__SHORT EXERCISE__.
Select the lines that contain "glassl" and copy each of them.

__SOURCE EXCERPT__.
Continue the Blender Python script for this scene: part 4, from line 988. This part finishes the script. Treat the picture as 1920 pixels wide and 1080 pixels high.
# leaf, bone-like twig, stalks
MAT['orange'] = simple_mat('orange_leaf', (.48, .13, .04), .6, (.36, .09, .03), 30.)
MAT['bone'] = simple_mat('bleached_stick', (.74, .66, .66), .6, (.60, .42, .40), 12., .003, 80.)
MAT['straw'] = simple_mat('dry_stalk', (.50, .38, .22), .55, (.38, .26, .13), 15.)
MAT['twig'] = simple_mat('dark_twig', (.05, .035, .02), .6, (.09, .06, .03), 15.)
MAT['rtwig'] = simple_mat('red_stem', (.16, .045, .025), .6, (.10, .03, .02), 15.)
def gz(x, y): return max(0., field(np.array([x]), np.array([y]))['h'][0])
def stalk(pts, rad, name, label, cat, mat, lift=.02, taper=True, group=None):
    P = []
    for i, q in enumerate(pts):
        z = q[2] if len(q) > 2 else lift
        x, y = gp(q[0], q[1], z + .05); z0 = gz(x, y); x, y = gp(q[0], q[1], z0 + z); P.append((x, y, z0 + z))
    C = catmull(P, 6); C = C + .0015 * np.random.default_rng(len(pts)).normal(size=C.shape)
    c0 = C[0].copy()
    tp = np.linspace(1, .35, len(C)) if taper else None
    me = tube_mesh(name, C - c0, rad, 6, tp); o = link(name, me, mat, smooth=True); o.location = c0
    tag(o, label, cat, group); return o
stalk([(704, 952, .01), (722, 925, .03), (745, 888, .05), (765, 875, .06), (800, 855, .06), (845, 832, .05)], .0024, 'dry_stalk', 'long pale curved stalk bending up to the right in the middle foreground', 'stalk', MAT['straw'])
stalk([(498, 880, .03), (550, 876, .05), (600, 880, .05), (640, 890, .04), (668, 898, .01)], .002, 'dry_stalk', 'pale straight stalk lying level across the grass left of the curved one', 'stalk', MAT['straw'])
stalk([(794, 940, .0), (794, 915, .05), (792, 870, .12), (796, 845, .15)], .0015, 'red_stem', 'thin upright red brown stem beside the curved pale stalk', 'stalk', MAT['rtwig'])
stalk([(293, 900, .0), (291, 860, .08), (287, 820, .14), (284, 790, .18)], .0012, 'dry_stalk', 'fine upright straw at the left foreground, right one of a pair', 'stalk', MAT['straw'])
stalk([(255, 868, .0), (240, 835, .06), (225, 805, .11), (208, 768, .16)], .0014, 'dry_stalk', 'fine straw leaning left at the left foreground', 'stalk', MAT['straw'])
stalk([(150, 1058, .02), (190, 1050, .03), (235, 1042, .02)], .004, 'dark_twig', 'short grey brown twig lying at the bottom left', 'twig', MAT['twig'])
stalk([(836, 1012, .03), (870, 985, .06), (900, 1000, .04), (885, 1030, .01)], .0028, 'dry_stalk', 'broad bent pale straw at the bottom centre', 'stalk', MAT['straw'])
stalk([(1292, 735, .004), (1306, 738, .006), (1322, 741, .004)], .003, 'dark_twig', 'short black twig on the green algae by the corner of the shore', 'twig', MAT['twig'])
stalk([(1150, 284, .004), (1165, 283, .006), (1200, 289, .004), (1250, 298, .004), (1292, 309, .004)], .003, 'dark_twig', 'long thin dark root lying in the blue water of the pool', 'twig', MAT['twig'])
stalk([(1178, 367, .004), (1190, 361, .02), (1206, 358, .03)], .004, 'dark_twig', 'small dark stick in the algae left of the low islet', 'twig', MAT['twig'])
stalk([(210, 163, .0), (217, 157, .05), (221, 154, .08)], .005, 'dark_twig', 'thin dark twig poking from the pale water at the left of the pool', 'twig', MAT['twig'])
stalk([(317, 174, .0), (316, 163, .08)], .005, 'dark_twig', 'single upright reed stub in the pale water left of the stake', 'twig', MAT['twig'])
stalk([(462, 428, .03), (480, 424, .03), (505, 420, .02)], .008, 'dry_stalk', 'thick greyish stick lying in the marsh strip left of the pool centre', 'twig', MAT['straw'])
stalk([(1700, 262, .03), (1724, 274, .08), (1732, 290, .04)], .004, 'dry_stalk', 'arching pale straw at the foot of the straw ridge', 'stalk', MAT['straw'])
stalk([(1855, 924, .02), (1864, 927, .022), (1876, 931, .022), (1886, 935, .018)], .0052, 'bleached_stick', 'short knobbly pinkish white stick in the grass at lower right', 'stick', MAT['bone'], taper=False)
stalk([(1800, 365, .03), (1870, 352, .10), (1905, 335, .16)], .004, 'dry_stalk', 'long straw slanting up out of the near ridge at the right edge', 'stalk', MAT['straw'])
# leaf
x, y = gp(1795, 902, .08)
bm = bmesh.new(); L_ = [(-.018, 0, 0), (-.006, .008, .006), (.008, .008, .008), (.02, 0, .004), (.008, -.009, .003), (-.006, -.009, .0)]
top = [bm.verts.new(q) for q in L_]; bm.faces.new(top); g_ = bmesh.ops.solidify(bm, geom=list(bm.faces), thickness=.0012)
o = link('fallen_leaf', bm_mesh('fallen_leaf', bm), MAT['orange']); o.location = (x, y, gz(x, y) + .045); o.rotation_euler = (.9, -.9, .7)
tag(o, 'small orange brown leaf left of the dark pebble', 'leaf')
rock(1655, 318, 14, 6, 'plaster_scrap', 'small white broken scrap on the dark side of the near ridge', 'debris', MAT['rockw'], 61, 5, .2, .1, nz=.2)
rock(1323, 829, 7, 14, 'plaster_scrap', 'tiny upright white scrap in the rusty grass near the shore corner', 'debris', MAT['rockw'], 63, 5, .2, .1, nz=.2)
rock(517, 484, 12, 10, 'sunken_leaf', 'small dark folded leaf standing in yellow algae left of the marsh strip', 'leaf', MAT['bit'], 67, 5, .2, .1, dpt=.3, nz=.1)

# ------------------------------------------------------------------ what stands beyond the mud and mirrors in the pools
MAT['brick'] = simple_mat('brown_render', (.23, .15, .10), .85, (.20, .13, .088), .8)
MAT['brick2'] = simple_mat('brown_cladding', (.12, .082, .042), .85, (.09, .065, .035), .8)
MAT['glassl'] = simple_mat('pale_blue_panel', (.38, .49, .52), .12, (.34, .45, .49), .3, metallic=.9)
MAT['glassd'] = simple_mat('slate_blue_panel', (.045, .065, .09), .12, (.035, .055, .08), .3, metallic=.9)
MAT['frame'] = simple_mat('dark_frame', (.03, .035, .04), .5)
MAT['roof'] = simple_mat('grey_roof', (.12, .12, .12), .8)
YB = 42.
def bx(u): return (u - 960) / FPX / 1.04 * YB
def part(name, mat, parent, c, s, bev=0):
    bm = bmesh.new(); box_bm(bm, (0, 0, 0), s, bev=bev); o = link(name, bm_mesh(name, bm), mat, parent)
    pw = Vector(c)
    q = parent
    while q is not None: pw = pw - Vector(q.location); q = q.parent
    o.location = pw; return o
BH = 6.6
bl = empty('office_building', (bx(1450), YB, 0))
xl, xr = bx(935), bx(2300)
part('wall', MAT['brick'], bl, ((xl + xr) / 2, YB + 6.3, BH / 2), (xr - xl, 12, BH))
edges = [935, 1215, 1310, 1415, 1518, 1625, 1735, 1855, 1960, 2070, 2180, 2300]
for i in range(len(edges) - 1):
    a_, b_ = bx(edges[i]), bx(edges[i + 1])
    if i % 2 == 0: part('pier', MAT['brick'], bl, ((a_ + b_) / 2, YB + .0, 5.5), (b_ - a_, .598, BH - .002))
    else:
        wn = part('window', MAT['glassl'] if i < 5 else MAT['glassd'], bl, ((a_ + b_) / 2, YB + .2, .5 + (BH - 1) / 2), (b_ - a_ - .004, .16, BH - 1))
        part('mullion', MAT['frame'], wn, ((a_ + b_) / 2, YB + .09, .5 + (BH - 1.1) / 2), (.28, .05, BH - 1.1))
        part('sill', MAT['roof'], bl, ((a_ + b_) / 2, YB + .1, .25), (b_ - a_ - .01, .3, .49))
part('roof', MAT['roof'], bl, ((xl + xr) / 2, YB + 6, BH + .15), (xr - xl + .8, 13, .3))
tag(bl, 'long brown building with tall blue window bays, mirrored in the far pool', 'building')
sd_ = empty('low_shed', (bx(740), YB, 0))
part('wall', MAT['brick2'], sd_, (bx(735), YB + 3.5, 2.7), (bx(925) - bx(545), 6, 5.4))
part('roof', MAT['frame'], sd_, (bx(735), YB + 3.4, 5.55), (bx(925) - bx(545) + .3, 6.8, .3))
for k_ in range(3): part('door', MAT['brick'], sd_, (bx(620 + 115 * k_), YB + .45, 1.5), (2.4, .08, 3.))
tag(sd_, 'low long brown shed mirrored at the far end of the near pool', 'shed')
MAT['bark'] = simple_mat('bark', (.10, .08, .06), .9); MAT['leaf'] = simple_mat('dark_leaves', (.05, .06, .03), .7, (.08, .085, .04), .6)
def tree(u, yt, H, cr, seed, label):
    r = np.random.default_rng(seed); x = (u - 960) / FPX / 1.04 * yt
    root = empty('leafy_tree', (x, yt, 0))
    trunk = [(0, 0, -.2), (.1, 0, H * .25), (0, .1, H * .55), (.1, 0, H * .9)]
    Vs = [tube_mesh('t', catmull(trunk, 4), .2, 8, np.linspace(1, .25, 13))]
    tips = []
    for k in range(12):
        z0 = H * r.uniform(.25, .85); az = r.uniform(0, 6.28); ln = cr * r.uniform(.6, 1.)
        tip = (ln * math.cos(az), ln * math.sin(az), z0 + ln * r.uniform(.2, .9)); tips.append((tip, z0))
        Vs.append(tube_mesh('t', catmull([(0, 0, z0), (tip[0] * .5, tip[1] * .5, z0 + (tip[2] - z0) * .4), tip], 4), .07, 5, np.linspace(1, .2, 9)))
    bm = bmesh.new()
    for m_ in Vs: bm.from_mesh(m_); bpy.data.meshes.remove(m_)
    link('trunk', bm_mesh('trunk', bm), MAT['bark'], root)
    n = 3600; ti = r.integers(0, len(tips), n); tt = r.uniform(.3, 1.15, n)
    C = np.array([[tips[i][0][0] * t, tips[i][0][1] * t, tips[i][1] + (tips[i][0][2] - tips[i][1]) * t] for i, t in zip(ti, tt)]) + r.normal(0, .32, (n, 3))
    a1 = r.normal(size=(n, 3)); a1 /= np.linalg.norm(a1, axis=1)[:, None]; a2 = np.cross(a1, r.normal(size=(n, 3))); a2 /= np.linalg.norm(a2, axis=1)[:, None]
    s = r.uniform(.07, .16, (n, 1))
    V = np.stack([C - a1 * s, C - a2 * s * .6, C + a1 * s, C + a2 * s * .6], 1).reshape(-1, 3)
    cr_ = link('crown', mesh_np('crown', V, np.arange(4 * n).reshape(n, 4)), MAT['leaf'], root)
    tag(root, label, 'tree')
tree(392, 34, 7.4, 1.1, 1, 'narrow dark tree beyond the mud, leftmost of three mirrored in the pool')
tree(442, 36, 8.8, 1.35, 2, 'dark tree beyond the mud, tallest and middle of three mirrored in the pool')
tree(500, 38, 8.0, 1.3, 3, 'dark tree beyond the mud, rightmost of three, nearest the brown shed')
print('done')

__ANSWER TO THE PROBLEM__.
MAT['glassl'] = simple_mat('pale_blue_panel', (.38, .49, .52), .12, (.34, .45, .49), .3, metallic=.9)
        wn = part('window', MAT['glassl'] if i < 5 else MAT['glassd'], bl, ((a_ + b_) / 2, YB + .2, .5 + (BH - 1) / 2), (b_ - a_ - .004, .16, BH - 1))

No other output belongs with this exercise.